Some risks are more prominent or more serious than others. It’s a good idea to evaluate and organize your risks based on the impact they may have on your business and the likelihood that they will actually result in a loss. If you can manage to calculate the dollar loss for the impact multiplied by the percentage for probability, you could then rank the results. Of course, that may not always be possible, so it’s a good idea to use estimates in this case. Whatever method you use, ranking your risks in order of severity and impact is a great way to give yourself a starting point when it comes to dealing with risk.

3. Transfer, mitigate, avoid, or accept each exposure.

There are four ways you can manage risk in the construction sphere: you can transfer, mitigate, avoid, or accept each risk. The most unavoidable risks are likely the ones you may have to accept, such as floods or earthquakes. Transferring risks involves acquiring insurance, or even hiring a subcontractor. Avoiding risks looks like the refusal to do any work in areas prone to flooding. Finally, mitigating risk looks like implementing proper safety protocol, ensuring your staff is properly trained and undergo adequate orientation, and using the right safety equipment for each job.
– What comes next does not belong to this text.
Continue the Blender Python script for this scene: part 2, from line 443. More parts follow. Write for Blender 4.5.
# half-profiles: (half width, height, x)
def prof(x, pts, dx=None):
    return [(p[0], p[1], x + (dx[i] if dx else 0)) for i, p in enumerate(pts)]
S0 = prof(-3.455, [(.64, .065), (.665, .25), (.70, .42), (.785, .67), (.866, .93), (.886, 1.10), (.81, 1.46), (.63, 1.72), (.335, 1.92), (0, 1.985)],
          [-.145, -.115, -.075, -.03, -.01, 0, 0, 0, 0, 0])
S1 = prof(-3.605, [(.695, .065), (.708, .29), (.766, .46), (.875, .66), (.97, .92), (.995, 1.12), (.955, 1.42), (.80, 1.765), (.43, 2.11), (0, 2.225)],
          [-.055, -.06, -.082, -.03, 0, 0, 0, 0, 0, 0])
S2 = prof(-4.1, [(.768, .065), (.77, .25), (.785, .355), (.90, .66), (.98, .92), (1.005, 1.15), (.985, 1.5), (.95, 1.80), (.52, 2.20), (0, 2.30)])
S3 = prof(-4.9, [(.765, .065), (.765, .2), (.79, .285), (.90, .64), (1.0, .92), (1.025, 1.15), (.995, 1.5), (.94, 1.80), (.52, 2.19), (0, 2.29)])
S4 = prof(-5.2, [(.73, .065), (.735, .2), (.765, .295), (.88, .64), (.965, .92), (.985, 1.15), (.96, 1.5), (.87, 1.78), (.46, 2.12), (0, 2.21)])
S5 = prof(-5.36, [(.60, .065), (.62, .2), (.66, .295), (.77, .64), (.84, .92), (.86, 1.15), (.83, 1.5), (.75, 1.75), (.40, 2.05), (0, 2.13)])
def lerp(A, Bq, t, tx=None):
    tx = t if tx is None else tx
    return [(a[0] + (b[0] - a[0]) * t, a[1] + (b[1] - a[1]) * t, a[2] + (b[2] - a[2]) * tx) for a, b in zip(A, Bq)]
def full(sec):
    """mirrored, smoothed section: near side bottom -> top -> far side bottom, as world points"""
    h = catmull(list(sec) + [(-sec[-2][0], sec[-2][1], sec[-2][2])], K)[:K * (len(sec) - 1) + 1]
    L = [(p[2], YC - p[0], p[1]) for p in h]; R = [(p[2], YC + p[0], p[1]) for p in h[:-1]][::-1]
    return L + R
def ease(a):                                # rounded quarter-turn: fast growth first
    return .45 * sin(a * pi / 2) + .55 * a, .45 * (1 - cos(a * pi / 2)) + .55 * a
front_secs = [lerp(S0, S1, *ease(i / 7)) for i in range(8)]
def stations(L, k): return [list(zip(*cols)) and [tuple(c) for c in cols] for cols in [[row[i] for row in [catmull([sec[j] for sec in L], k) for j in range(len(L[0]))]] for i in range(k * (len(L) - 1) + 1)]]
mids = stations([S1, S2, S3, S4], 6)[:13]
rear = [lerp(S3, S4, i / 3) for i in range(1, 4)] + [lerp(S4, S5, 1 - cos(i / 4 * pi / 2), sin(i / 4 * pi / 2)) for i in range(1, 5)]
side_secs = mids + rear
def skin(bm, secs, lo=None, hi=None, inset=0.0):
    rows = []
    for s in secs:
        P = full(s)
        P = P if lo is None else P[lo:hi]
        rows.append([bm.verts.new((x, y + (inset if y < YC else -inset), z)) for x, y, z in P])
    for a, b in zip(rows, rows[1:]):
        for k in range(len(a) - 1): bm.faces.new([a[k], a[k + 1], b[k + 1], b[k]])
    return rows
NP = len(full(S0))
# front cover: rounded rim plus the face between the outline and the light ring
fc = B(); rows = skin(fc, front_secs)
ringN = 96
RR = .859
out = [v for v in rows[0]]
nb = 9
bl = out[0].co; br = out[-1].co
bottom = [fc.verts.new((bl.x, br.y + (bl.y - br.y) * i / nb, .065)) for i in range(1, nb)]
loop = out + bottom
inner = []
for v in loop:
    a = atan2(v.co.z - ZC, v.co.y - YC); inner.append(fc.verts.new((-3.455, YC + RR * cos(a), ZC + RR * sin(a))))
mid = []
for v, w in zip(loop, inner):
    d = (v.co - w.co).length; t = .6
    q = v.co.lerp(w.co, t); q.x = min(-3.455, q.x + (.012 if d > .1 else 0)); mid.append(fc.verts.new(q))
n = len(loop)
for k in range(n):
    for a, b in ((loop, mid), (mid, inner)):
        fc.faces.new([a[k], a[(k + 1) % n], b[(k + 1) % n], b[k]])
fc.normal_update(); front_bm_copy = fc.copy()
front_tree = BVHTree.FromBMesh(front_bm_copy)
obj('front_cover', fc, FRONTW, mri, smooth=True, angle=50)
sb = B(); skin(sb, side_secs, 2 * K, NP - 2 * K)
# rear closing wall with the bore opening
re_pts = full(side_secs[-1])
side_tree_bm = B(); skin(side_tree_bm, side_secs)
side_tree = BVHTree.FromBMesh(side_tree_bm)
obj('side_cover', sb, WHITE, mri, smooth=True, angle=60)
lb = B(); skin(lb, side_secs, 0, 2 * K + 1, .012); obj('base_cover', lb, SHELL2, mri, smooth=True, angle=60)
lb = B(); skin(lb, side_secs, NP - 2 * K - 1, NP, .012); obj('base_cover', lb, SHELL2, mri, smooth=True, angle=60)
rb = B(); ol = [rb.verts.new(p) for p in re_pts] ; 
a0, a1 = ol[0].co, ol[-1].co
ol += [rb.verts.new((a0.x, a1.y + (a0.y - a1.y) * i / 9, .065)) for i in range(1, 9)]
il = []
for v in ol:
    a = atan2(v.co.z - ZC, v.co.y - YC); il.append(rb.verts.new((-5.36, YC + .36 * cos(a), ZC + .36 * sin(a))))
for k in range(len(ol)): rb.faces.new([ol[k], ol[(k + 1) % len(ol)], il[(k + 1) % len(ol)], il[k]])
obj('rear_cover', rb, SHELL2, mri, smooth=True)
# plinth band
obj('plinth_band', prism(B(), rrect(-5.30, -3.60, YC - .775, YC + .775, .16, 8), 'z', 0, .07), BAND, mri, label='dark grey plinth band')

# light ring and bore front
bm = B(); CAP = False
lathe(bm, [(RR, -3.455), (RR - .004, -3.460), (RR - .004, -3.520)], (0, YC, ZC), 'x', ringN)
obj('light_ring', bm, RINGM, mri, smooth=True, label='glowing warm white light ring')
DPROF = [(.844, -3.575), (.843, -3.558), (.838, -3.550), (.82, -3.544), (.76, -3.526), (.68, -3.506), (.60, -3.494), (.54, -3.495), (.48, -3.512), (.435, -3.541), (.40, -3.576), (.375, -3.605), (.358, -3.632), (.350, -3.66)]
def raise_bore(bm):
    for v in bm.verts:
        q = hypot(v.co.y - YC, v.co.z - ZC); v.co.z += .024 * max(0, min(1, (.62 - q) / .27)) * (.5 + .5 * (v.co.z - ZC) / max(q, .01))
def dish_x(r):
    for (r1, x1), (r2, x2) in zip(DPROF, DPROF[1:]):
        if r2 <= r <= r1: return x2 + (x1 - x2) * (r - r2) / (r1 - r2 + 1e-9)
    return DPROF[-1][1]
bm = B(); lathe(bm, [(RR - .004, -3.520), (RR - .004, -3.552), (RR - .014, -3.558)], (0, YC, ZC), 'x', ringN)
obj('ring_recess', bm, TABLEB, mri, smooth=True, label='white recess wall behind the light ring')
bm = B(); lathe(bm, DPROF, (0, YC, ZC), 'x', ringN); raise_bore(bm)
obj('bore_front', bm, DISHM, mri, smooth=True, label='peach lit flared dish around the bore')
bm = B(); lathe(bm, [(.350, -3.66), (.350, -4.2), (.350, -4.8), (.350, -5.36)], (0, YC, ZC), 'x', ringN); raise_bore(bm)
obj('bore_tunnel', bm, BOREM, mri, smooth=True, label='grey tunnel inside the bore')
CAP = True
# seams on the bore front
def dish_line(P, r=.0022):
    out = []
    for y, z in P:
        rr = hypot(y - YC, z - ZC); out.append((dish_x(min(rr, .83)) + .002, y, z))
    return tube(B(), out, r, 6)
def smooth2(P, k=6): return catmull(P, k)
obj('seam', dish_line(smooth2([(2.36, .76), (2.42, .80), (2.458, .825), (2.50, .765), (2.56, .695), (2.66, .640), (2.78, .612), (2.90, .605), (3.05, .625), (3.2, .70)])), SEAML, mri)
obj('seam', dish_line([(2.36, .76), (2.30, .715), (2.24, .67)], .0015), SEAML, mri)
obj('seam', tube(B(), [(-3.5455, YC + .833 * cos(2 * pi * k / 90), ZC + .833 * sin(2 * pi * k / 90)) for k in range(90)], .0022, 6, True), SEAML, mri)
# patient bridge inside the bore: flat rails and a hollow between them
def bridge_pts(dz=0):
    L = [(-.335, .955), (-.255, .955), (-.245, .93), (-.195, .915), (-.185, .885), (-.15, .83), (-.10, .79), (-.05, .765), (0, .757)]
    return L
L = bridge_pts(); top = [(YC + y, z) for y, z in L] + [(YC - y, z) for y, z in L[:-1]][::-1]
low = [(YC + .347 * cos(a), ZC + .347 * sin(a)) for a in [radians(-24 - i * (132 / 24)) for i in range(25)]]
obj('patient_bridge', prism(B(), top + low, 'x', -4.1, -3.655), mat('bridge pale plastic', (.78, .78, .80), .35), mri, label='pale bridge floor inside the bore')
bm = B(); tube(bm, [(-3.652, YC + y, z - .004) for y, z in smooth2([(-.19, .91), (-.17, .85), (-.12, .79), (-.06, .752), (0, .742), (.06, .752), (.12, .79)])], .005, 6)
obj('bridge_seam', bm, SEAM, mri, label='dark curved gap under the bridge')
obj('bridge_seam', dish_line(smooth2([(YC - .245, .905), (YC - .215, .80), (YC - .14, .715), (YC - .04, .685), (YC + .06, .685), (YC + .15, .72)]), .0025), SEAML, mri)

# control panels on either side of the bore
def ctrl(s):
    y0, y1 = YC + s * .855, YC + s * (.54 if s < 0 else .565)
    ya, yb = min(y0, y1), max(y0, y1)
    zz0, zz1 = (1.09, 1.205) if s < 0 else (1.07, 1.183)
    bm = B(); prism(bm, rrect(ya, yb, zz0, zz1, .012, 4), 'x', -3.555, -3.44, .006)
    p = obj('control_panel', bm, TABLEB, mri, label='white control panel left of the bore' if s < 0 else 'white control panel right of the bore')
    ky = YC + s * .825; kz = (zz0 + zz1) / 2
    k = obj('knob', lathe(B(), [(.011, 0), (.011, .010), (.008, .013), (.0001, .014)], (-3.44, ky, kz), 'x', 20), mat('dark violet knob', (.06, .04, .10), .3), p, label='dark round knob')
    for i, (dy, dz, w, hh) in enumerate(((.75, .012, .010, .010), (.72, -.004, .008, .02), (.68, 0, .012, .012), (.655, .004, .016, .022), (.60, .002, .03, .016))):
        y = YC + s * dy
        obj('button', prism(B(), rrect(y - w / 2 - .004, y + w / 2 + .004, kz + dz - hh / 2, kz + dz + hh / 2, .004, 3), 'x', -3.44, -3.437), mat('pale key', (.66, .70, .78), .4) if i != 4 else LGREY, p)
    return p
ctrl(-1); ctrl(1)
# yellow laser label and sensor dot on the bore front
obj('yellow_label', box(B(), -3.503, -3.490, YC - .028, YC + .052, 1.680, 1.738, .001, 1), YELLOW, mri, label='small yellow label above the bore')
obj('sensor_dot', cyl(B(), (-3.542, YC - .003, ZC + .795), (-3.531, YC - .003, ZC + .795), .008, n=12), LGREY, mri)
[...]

4. Consider the variety of resources available to you to help manage your exposures.

No matter the methods you use to manage your risk, there are different resources that can help. For one, training is a great resource to prevent the abuse of equipment and lessens your risk of project failure or error. Software is another, especially if you use any technology to handle financial data, accounting, etc. As malware is always a risk with technology, installing firewalls and implementing proper cybersecurity protocol is a good way to mitigate your chance of any losses. 

Hiring a professional to offer legal advice when it comes to special contracts, litigation and finances is another resource that may be of benefit to you. Finally, insurance is a great way to manage your construction risk, as it can offer a backup plan if something manages to slip through the cracks and you need to make a claim.

5. Optimize your construction risk management with insurance.

Contractor liability insurance is one of the best ways to protect your construction business against construction risk. No matter the kind of construction work you do, insurance is highly recommended (and oftentimes a requirement!) as it can cover you and your business against any claims of property damage, injury, or worse as a result of your construction operates or unintentional actions at a construction site.

As these claims can ascend into the hundreds of thousands of dollars, insurance is a good way to ensure your business can get back on its feet and continue to develop and grow without suffering too serious a loss.